Dubai Municipality announced in April that 13 new recycling points will be set up across the city, in areas including customer service centres, municipality parks and community areas. Private companies and malls were also encouraged to set up sorting bins (albeit at their own cost).


recycling bins

Unfortunately there’s not yet one definitive list of all Dubai Municipality recycling spots (we’ll let you know as soon as we find one) – but there are plenty dotted over the city. Here are some of the best and most easily accessible we’ve seen, but if you know of any more, pop them in the comments below.

Dubai Marina promenade – plastic, glass, paper
The Greens Village Shops – plastic, glass, papers, cans
Emirates Hills Meadows Village – Plastic, paper, cans
Rashidiya Shopping Centre – plastic, paper, cans, cardboard
Al Quoz Oasis Centre Mall – plastic, paper
Arabian Ranches Retail Centre – plastic, glass, papers, clothing, cans
Safa Park – plastic, paper, cardboard, cans
Nad Al Sheba – plastic, paper, cardboard, cans
Various Spinneys locations – plastic, paper, cans
The Beach, The Walk, JBR – plastic, paper

As part of the municipality’s My City, My Environment recycling programme, door-to-door collection does exist in some parts of Dubai.

Residents in Safa 1, Safa 2, and Jumeirah 1, 2 and 3 have all been supplied with recycling bins, and currently get them picked up thrice weekly.

The plan, according to Gulf News, is to add 10 new residential areas to the programme each year over the next five years, until door-to-door recycling should be available across the city.

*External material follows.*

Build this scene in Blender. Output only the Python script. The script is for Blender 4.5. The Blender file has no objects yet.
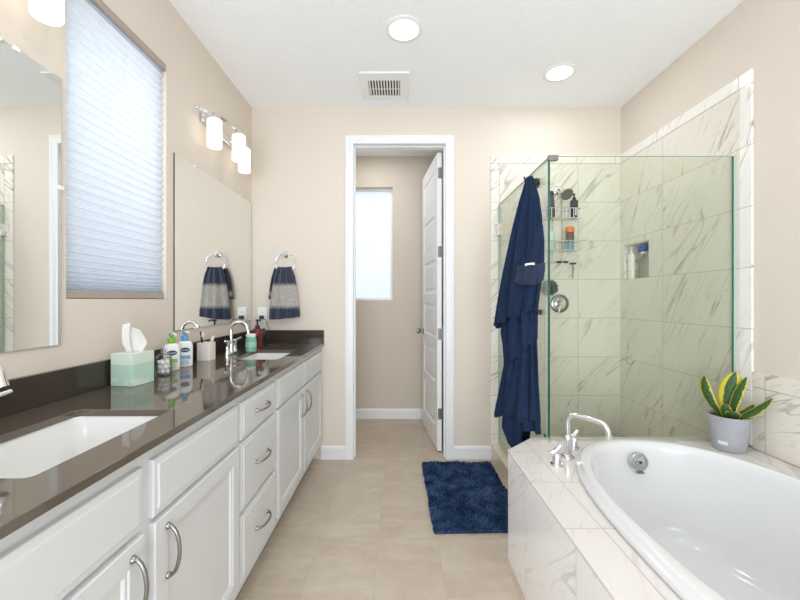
import bpy, bmesh, math, random
from mathutils import Vector, Matrix
PI = math.pi
random.seed(7)
S = bpy.context.scene
COL = S.collection
R = math.radians

# ------------------------------------------------------------------ camera, world, exposure
cam_d = bpy.data.cameras.new('camera')
cam = bpy.data.objects.new('camera', cam_d)
COL.objects.link(cam)
cam.location = (0, 0, 1.239)
cam.rotation_euler = (PI / 2, 0, 0)
cam_d.sensor_width = 36
cam_d.lens = 36 * 380 / 800
cam_d.clip_start = 0.02
S.camera = cam

W = bpy.data.worlds.new('sky')
S.world = W
W.use_nodes = True
bg = W.node_tree.nodes['Background']
bg.inputs['Color'].default_value = (0.75, 0.86, 1.0, 1)
bg.inputs['Strength'].default_value = 1.0

S.view_settings.view_transform = 'Standard'
S.view_settings.look = 'None'
S.view_settings.gamma = 1
S.view_settings.use_curve_mapping = False
S.view_settings.exposure = 0.10
S.cycles.max_bounces = 14
S.cycles.diffuse_bounces = 8
S.cycles.glossy_bounces = 6
S.cycles.transparent_max_bounces = 16
S.cycles.transmission_bounces = 8
S.cycles.sample_clamp_indirect = 6
S.cycles.use_denoising = True

def area_light(name, loc, rot, sx, sy, power, color=(1, 1, 1), shape='RECTANGLE', parent=None, spread=PI):
    d = bpy.data.lights.new(name, 'AREA')
    d.shape = shape
    d.size = sx
    d.size_y = sy
    d.energy = power
    d.color = color
    d.spread = spread
    o = bpy.data.objects.new(name, d)
    COL.objects.link(o)
    o.location = loc
    o.rotation_euler = rot
    if parent: o.parent = parent
    return o

DAY = (0.86, 0.93, 1.0)
# daylight standing outside the two windows, shining in through shade and frosted pane
area_light('daylight_vanity_window', (-1.72, 1.68, 2.00), (0, R(-76), 0), 0.9, 0.7, 5.6, (0.99, 0.995, 1.0))
area_light('daylight_toilet_window', (-0.38, 4.32, 1.83), (R(-90), 0, 0), 0.75, 1.25, 3.4, DAY)
# added fill light outside an invented opening behind the camera, evens the room
area_light('added_fill_behind_camera', (-0.22, -2.1, 1.05), (R(127), 0, 0), 2.3, 2.0, 120, (0.875, 0.94, 1.0))
DOWN_W = 4.2        # each recessed ceiling lamp
SHADE_E = 0.86        # frosted vanity shades

# ------------------------------------------------------------------ materials
def lin(c):
    return tuple(((v / 255) / 12.92 if v / 255 <= 0.04045 else (((v / 255) + 0.055) / 1.055) ** 2.4) for v in c)

class NT:
    def __init__(s, name):
        s.m = bpy.data.materials.new(name)
        s.m.use_nodes = True
        s.t = s.m.node_tree
        s.b = s.t.nodes['Principled BSDF']
        s.out = s.t.nodes['Material Output']
    def n(s, typ, **kw):
        nd = s.t.nodes.new(typ)
        for k, v in kw.items():
            setattr(nd, k, v)
        return nd
    def l(s, a, b):
        s.t.links.new(a, b)
    def val(s, sock, v):
        if hasattr(v, 'node'): s.l(v, sock)
        else: sock.default_value = v
    def math(s, op, a, b=None, c=None, clamp=False):
        nd = s.n('ShaderNodeMath', operation=op)
        nd.use_clamp = clamp
        s.val(nd.inputs[0], a)
        if b is not None: s.val(nd.inputs[1], b)
        if c is not None: s.val(nd.inputs[2], c)
        return nd.outputs[0]
    def mix(s, f, a, b):
        nd = s.n('ShaderNodeMix', data_type='RGBA')
        s.val(nd.inputs[0], f)
        for k, v in ((6, a), (7, b)):
            if hasattr(v, 'node'): s.l(v, nd.inputs[k])
            else: nd.inputs[k].default_value = (*v[:3], 1)
        return nd.outputs[2]
    def pos(s):
        return s.n('ShaderNodeNewGeometry').outputs['Position']
    def obj(s):
        return s.n('ShaderNodeTexCoord').outputs['Object']
    def sep(s, v):
        nd = s.n('ShaderNodeSeparateXYZ')
        s.l(v, nd.inputs[0])
        return nd.outputs
    def comb(s, x, y, z):
        nd = s.n('ShaderNodeCombineXYZ')
        for k, v in enumerate((x, y, z)): s.val(nd.inputs[k], v)
        return nd.outputs[0]
    def noise(s, vec, scale, detail=3, rough=0.5, dist=0.0):
        nd = s.n('ShaderNodeTexNoise')
        if vec is not None: s.l(vec, nd.inputs['Vector'])
        nd.inputs['Scale'].default_value = scale
        nd.inputs['Detail'].default_value = detail
        nd.inputs['Roughness'].default_value = rough
        nd.inputs['Distortion'].default_value = dist
        return nd.outputs[0]
    def ramp(s, f, stops):
        nd = s.n('ShaderNodeValToRGB')
        s.l(f, nd.inputs[0])
        cr = nd.color_ramp
        while len(cr.elements) < len(stops): cr.elements.new(0.5)
        for e, (p, c) in zip(cr.elements, stops):
            e.position = p
            e.color = (*c[:3], 1) if len(c) >= 3 else (c[0],) * 3 + (1,)
        return nd.outputs[0]
    def bump(s, h, strength, dist=0.002):
        nd = s.n('ShaderNodeBump')
        nd.inputs['Strength'].default_value = strength
        nd.inputs['Distance'].default_value = dist
        s.l(h, nd.inputs['Height'])
        s.l(nd.outputs[0], s.b.inputs['Normal'])
    def set(s, **kw):
        for k, v in kw.items():
            k = k.replace('_', ' ')
            sock = s.b.inputs[{'Specular': 'Specular IOR Level', 'Transmission': 'Transmission Weight', 'Coat': 'Coat Weight', 'Sheen': 'Sheen Weight', 'Subsurface': 'Subsurface Weight'}.get(k, k)]
            if hasattr(v, 'node'): s.l(v, sock)
            elif isinstance(v, tuple) and len(v) == 3: sock.default_value = (*v, 1)
            else: sock.default_value = v
        return s

def plain(name, rgb, rough=0.5, metal=0.0, spec=0.5, var=0.04, scale=30, bump=0.0, **kw):
    """colour with a faint mottling and optional grain"""
    t = NT(name)
    c = lin(rgb)
    nz = t.noise(t.obj(), scale, 3)
    lo = tuple(v * (1 - var) for v in c); hi = tuple(min(1, v * (1 + var)) for v in c)
    t.set(Base_Color=t.mix(nz, lo, hi), Roughness=rough, Metallic=metal, Specular=spec, **kw)
    if bump: t.bump(nz, bump)
    return t.m

def paint(name, rgb, scale, strength, rough=0.7):
    t = NT(name)
    p = t.pos()
    c = lin(rgb)
    big = t.noise(p, 1.3, 2)
    t.set(Base_Color=t.mix(big, tuple(v * 0.985 for v in c), tuple(min(1, v * 1.015) for v in c)), Roughness=rough, Specular=0.25)
    t.bump(t.ramp(t.noise(p, scale, 4, 0.6), [(0.40, (0, 0, 0)), (0.62, (1, 1, 1))]), strength, 0.004)
    return t.m

def edge_mask(t, u, pitch, off, w):
    """1 on the grout joints of a row of tiles; also the tile number"""
    q = t.math('DIVIDE', t.math('SUBTRACT', u, off), pitch)
    k = t.math('FLOOR', q)
    f = t.math('SUBTRACT', q, k)
    d = t.math('MULTIPLY', t.math('MINIMUM', f, t.math('SUBTRACT', 1.0, f)), pitch)
    return t.math('LESS_THAN', d, w / 2), k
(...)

If you live outside of these areas, you could sign up for Green Truck Recycling, a private collection service that’ll pick up a bin of your materials every week. You can leave out paper, plastic, glass, metal, can and used and broken electronics as part of the Dhs100 a month subscription.

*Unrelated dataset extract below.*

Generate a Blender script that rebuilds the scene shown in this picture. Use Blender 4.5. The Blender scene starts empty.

There’s also Home Cycle, a free collection service that you can sign up for online. All you have to do is check out what materials the service is currently recycling, wait until you’ve gathered the requisite number of those items, update your online profile and they’ll come pick them up. You earn points based on how much you can recycle, which you can later cash in on prizes or charity donations.



– Invest in a few sturdy Bags for Life to carry your groceries home – they’re just a few dirhams and will cut down on all those needless plastic bags.

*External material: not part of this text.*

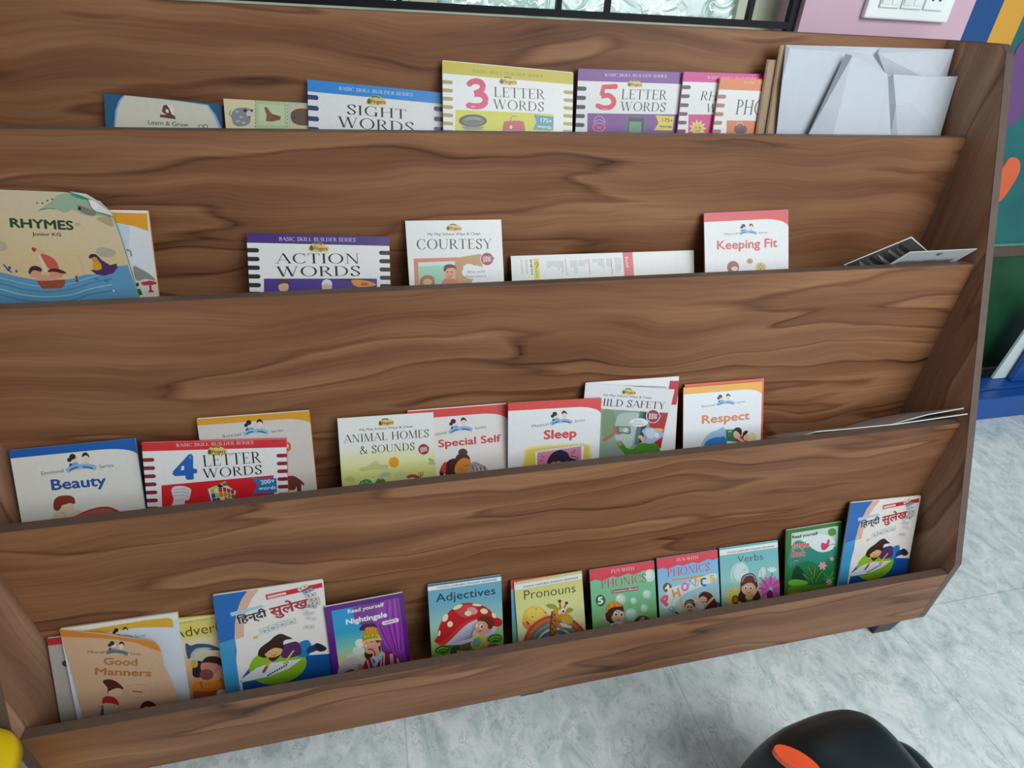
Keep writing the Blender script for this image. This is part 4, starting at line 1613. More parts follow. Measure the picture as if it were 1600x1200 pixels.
# Keeping Fit
b = Book('book', 'white Keeping Fit book with a red arched band, right of the second shelf', 1, (1100, 333), (1232, 327), thick=.004, off=.009, base='#f1f3f2', group=G_WISE)
wise_cover(b, '#e0505a', (.092, .70, .19))
b.crop(780, 310, 3.404)
kids_emblem(b, 1324, 182, 92, 0)
b.text('Keeping Fit', (1160, 272), (1478, 257), 48, '#d9585e', bold=.035)
b.ell(1244, 366, 32, 34, '#9c4a38')
b.ell(1252, 374, 18, 12, '#f0dcc8')
b.poly([(1316, 330), (1330, 318), (1348, 326), (1346, 344), (1330, 348), (1318, 342)], '#d39a54', 3)
b.ell(1332, 334, 6, 5, '#8a5a28')
b.ell(1392, 366, 28, 26, '#d9c46a')
b.line([(1375, 355), (1394, 380)], 4, '#9a8a38')
b.line([(1386, 348), (1408, 372)], 4, '#9a8a38')
b.build(page_over=.0006, back='#e0505a')

# photo cards lying against the lip at the right end


def leaning_card(name, label, cat, px, depths, pocket, face_col, rim='#f0f0ee', art=None, drop=1.0):
    """flat printed card: two top corners and the end of the right edge, carried down into the pocket"""
    A, B, D = (onY(q, d) for q, d in zip(px, depths))
    D = B + (D - B) * drop
    P = [A, B, D, A + D - B]
    o0 = min(P, key=lambda p: p.z)
    u = (P[1] - P[0]).normalized()
    n = u.cross(P[3] - P[0]).normalized()
    if n.dot(CAM_LOC - o0) < 0:      # printed side up
        n = -n
    t = .0012
    vs = [p - o0 for p in P]
    k = .0035
    c = sum(vs, Vector()) / 4
    inn = [v + (c - v).normalized() * k * .8 + n * .0002 for v in vs]
    al = vs + [v - n * t for v in vs] + inn
    fs = [[0, 1, 2, 3], [7, 6, 5, 4], [0, 4, 5, 1], [1, 5, 6, 2], [2, 6, 7, 3], [3, 7, 4, 0], [8, 9, 10, 11]]
    if (vs[1] - vs[0]).cross(vs[2] - vs[0]).dot(n) < 0:
        fs = [f[::-1] for f in fs]
    cs = [lin(rim)] * 6 + [lin(face_col)]
    for (a, b_, c_) in (art or []):       # printed patches in card fractions
        i0 = len(al)
        for fx, fy in a:
            q = inn[0] * (1 - fx) * (1 - fy) + inn[1] * fx * (1 - fy) + inn[2] * fx * fy + inn[3] * (1 - fx) * fy
            al.append(q + n * (.0003 + .00008 * b_))
        f = list(range(i0, i0 + len(a)))
        if (al[f[1]] - al[f[0]]).cross(al[f[2]] - al[f[0]]).dot(n) < 0:
            f = f[::-1]
        fs.append(f)
        cs.append(lin(c_))
    e = empty(name, o0, label, cat, 'photo cards on the second shelf')
    mesh_obj('printed_card', al, fs, M_PRINT, e, cs)
    return e


rnd = random.Random(7)
art1 = [([(.05 + .09 * i, .1 + .5 * rnd.random()), (.10 + .09 * i, .05), (.13 + .09 * i, .8), (.07 + .09 * i, .9)], 1 + i, ('#4a4648', '#8a8480', '#6a625e', '#2e2a2c', '#a8a29c')[i % 5]) for i in range(9)]
leaning_card('photo_card', 'dark glossy photo card with a white border, pointing up behind the pale card', 'photo card',
             [(1319, 414), (1425, 370), (1452, 394)], [.316, .306, .320], 1, '#4e4a4b', art=art1, drop=1.4)
art2 = [([(.46, .06), (.56, .06), (.54, .13), (.48, .13)], 1, '#5a5652')] + [([(.05 + .085 * i, .27 + .06 * rnd.random()), (.12 + .085 * i, .26), (.13 + .085 * i, .40), (.06 + .085 * i, .42)], 2 + i, '#6a686a') for i in range(10)]
leaning_card('photo_card', 'pale photo card lying in front of the dark one beside the side panel', 'photo card',
             [(1422, 394), (1527, 389), (1490, 410)], [.2785, .2785, .2975], 1, '#b9bcc0', art=art2, drop=2.4)

# ================================================================= third pocket
# Beauty
b = Book('book', 'white Beauty book with a blue arched band, leftmost on the third shelf', 2, (14, 704), (211, 685), thick=.005, base='#eceae2', group=G_WISE)
wise_cover(b, '#0f62b8', (.072, .70, .155))
b.crop(0, 620, 5.454)
kids_emblem(b, 692, 606, 250, -4, left='Emotional')
b.text('Beauty', (446, 795), (905, 752), 92, '#1f55a0', bold=.035)
b.poly([(455, 930), (462, 880), (500, 848), (560, 840), (610, 846), (636, 870), (638, 910), (600, 905), (570, 915), (530, 935), (500, 970), (465, 965)], '#8f3a24', 3)
b.ell(578, 950, 58, 55, '#eed7be')
b.poly([(470, 970), (520, 930), (560, 915), (600, 905), (632, 915), (610, 880), (520, 880)], '#8f3a24', 2)
b.poly([(440, 1070), (455, 1010), (490, 975), (540, 970), (600, 1000), (660, 960), (712, 985), (660, 1010), (600, 1060), (520, 1100)], '#e3d3b4', 3)
b.line([(520, 985), (560, 1010), (530, 1050)], 5, '#b39a72', 3)
b.poly([(600, 1050), (700, 985), (820, 945), (910, 935), (980, 955), (1050, 1010), (1060, 1200), (580, 1200)], '#c2605a', 3)
b.line([(700, 990), (820, 952), (910, 945), (975, 965), (1035, 1012)], 10, '#8f3a38', 4)
b.build(page_over=.001, back='#0f62b8')

# yellow-topped book behind 4 Letter Words
b = Book('book', 'white book with an amber arched band, standing behind the red 4 Letter Words book', 2, (307, 655), (483, 642), thick=.006, base='#dcd3cb', off=.009, group=G_WISE, room=.012)
by = b
wise_cover(b, '#e0a01f', (.062, .72, .135))
b.crop(210, 620, 5.161)
kids_emblem(b, 980, 285, 200, -3, left='Social')
b.ell(1238, 402, 26, 38, '#c9752e')
b.ell(1228, 398, 15, 20, '#dcd3cb')
b.poly([(1215, 650), (1290, 640), (1365, 695), (1362, 718), (1345, 715), (1350, 900), (1322, 900), (1310, 730), (1290, 752), (1230, 740)], '#6d3a34', 3)
b.build(page_over=.002, back='#e0a01f')

# 4 Letter Words
b = skill('red-topped 4 Letter Words board book with a big blue 4 and a coloured cube', 2, (221, 692), (447, 686), '#dd2a34', '#8f1f38', .020, on=by, gap=.0016, n=7, v0=.118, pitch=.064, hgt=.030, bandh=.066)
b.crop(210, 620, 5.161)
b.text('BASIC SKILL BUILDER SERIES', (338, 404), (962, 380), 26, '#f6dcdc', 'serif')
fingers_logo(b, 664, 436, 160, -2)
b.poly([(440, 462), (462, 462), (474, 480), (474, 575), (505, 585), (508, 612), (476, 622), (482, 655), (470, 668), (425, 670), (412, 655), (412, 636), (330, 640), (306, 625), (312, 600)], '#1d66c0', 0)
b.poly([(380, 560), (402, 555), (400, 590), (375, 594)], '#e9eef2')
b.line([(446, 475), (455, 500)], 12, '#6aa6e2')
b.text('LETTER', (556, 564), (1024, 530), 92, '#16181b', 'serif')
b.text('WORDS', (556, 656), (1034, 622), 74, '#16181b', 'serif')
b.poly([(218, 714), (1122, 632), (1160, 1400), (240, 1400)], '#e0232f')
b.poly([(300, 745), (330, 722), (400, 720), (455, 745), (452, 790), (438, 830), (405, 840), (410, 905), (360, 920), (296, 905), (318, 830), (306, 790)], '#e4e0e4', 3)
for y in (748, 772, 798):
    b.line([(318, y), (400, y - 6), (440, y + 6)], 5, '#a9a4b0', 3)
b.line([(320, 838), (400, 830)], 5, '#a9a4b0')
b.poly([(592, 745), (735, 682), (748, 715), (822, 765), (784, 850), (632, 872)], '#eee8dc')
cube = {(0, 0): '#e9ecea', (1, 0): '#c9d23a', (0, 1): '#c9d23a', (1, 1): '#1f54b0', (0, 2): '#2a62b8', (1, 2): '#f0f0ee'}
for r_ in range(3):
    for k in range(3):
        x, y = 612 + k * 32 + r_ * 8, 742 + r_ * 40 - k * 5
        col = ((('#c9d23a', '#e9ecea', '#d8301f'), ('#1f54b0', '#c9d23a', '#e08a1f'), ('#24449a', '#1f54b0', '#e9ecea'))[r_][k])
        b.poly([(x, y), (x + 29, y - 5), (x + 35, y + 32), (x + 6, y + 37)], col)
        x, y = 714 + k * 31 + r_ * 6, 728 + r_ * 39 + k * 14 - k * 6
        col = ((('#c22a34', '#c22a34', '#b01f2c'), ('#e08a1f', '#e08a1f', '#2f8f3c'), ('#e6641f', '#2f8f3c', '#e08a1f'))[r_][k])
        b.poly([(x, y), (x + 26, y + 7), (x + 28, y + 40), (x + 4, y + 35)], col)
for k, col in enumerate(('#c9d23a', '#23252a', '#2f8f3c')):
    b.poly([(622 + k * 40, 728 - k * 14), (655 + k * 40, 716 - k * 14), (686 + k * 34, 732 - k * 8), (648 + k * 36, 742 - k * 12)], col)
b.poly([(950, 658), (1146, 656), (1150, 770), (958, 776), (995, 712)], '#2380c2')
b.text('200+', (1022, 706), (1130, 692), 34, '#eef4f6', bold=.03)
b.text('words', (1004, 752), (1140, 742), 30, '#eef4f6', bold=.03)
b.ell(985, 850, 52, 44, '#e4d3ae')
b.ell(985, 852, 40, 34, '#4a2f20')
b.build(back='#dd2a34')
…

– Ditch the foil and clingwrap, and instead pack your lunch or leftovers in reusable plastic containers like Tupperware (or repurpose old takeaway cartons if they’re not soggy cardboard).

– Practice portion control. According to a report last month by Dubai Carbon, 38 per cent of food prepared every day in the emirate is wasted. So either start cutting down on quantities, or learn to make further meals with leftovers, rather than just binning them. Also consider giving leftovers to friends and family, or those less fortunate.

– Unplug your devices and electronics where possible. Even though they may be switched off, they still use energy when connected to the outlet, so this will save you cash as well as energy.

– Forgo the tumble dryer in favour of air-drying your clothes (but don’t leave them out on the balcony unless you like the dusty look).

– Turn off your hot water heater where possible – thanks to the outside heat over summer, most water tanks are already pretty toasty, meaning your supposedly ‘cold’ water comes out shower-ready.